Newcastle Knights NRL players visit Cooranbong Public School to teach lessons of respect and belonging

CHILDREN at Cooranbong Public School received a lesson in respect and belonging when a delegation of Newcastle Knights rugby league players visited on Thursday.

The 30-minute presentation in the school hall was part of the National Rugby League’s Community Carnival initiative.

Each of the NRL clubs has embarked on a month-long series of NRL Community Carnival visits during February, throughout Australia and New Zealand.

Players are meeting with fans in more than 80 communities, and educating students on respect and diversity.

In the local area, the Knights are targeting schools in the Glendale, Southlakes and Macquarie United junior rugby league districts.

NRL game development officer Lyndon Sheppard told the Lakes Mail the focus of this year’s school visits was on “the importance of respect, belonging and celebrating differences both on and off the field”.
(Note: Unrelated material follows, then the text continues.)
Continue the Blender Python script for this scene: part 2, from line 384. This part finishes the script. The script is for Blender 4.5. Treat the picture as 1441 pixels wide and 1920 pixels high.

The themes in previous Community Carnivals have included ‘Tackling bullying’, and ‘Eat well. Stay well. Play well’, he said.

Newcastle Knights in handshake competition

Knights stars Jamie Buhrer, Nathan Ross, Ken Sio and Brock Lamb were mobbed by excited children as soon as they set foot in the Cooranbong school playground.

During the presentation, Mr Sheppard spoke of the importance of making newcomers – in sporting teams, schools, and neighbourhoods –  feel like they belong.

Nathan Ross meets the Cooranbong kids

Buhrer then took to the microphone to tell of his experience in being welcomed by his new team-mates at Newcastle since leaving the Manly club at the end of 2016.

A highlight for the children was when four volunteers were chosen to learn a fun handshake with the Knights which they got to perform at the assembly.

The presentation featured video footage of NRL stars telling their stories, as well as questions to test the children’s understanding of the lesson.

In one exercise, the four Knights’ players stood at the front of the stage and the children were invited to point out the differences between the men.

Now in its 17th year, the NRL Community Carnival  will reach more than 250,000 children this year.